Photographers use blur (or bokeh) for a variety of reasons: to enhance space through depth of field; to add interesting visual artifacts; to simplify them; to change the quality of their expression. In the past, blur was controlled almost entirely through exposure; now it can also be controlled during post-processing, giving photographers an unprecedented array of options and ways to customize the look and feel of their images.
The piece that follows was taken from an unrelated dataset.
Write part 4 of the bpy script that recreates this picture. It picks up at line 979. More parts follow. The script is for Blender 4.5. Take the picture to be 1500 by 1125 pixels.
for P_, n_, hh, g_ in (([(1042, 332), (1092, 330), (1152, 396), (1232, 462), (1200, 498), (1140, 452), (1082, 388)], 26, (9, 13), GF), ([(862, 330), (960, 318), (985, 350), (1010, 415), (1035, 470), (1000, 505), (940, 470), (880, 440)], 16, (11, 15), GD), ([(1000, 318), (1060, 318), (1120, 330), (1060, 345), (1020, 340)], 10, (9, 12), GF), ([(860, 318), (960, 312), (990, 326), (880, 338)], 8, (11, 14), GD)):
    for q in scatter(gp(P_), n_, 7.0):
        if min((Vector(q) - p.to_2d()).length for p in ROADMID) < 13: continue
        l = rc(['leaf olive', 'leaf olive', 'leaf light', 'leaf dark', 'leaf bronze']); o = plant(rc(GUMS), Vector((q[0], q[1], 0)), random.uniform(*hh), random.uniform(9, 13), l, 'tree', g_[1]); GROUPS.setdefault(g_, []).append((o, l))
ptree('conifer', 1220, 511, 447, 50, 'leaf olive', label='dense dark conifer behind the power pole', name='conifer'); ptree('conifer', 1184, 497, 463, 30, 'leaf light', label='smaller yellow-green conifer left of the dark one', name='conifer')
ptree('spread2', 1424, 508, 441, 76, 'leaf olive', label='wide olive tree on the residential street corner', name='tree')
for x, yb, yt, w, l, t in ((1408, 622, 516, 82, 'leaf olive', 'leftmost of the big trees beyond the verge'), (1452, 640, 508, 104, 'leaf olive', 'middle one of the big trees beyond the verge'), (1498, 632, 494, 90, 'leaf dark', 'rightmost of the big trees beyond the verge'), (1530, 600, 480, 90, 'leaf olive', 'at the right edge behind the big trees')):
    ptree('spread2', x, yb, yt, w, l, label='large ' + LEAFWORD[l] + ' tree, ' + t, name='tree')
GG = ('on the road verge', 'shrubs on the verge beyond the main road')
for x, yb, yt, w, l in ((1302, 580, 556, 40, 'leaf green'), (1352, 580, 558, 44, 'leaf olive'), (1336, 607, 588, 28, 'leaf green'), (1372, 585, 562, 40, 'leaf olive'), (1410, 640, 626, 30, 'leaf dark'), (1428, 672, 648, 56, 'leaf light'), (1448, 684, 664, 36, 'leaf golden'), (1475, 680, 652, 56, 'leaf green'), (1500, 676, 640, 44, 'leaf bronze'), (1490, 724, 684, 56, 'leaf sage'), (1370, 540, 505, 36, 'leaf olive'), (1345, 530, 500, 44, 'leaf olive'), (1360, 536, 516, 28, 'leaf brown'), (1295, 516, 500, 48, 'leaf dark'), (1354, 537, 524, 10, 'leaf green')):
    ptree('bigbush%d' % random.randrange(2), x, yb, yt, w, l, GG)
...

Knowing what you can do, how far you can go, and when you can do it may change the way you shoot, one time, sometimes, or all the time.

There are many blur filters in Photoshop; Field Blur, Iris Blur, Tilt-Shift, Gaussian Blur, Lens Blur, Motion Blur, Radial Blur, Shape Blur, Smart Blur, Surface Blur, in order of appearance in the Filter: Blur drop-down menu. (See A Quick Visual Comparison Of Photoshop's Blur Filters here.) The choices are extensive and it pays to familiarize yourself with your options by experimenting with them; you’ll find you have an extraordinary set of options that you can modify and combine creatively. If you only use the filters Gaussian Blur and Lens Blur, you’ll still have game-changing control at your fingertips, once you learn how to extend and modify them.

Photoshop's Lens Blur filter

There are several important non-destructive strategies you can use to gain more control over all filter effects that will enable you to go further in your explorations and generate more sophisticated and compelling results. Try one or all of the moves in this classic progression. Apply a filter to a duplicate layer and then modify its Opacity, Blend Mode, Blend If Sliders, and add a layer mask.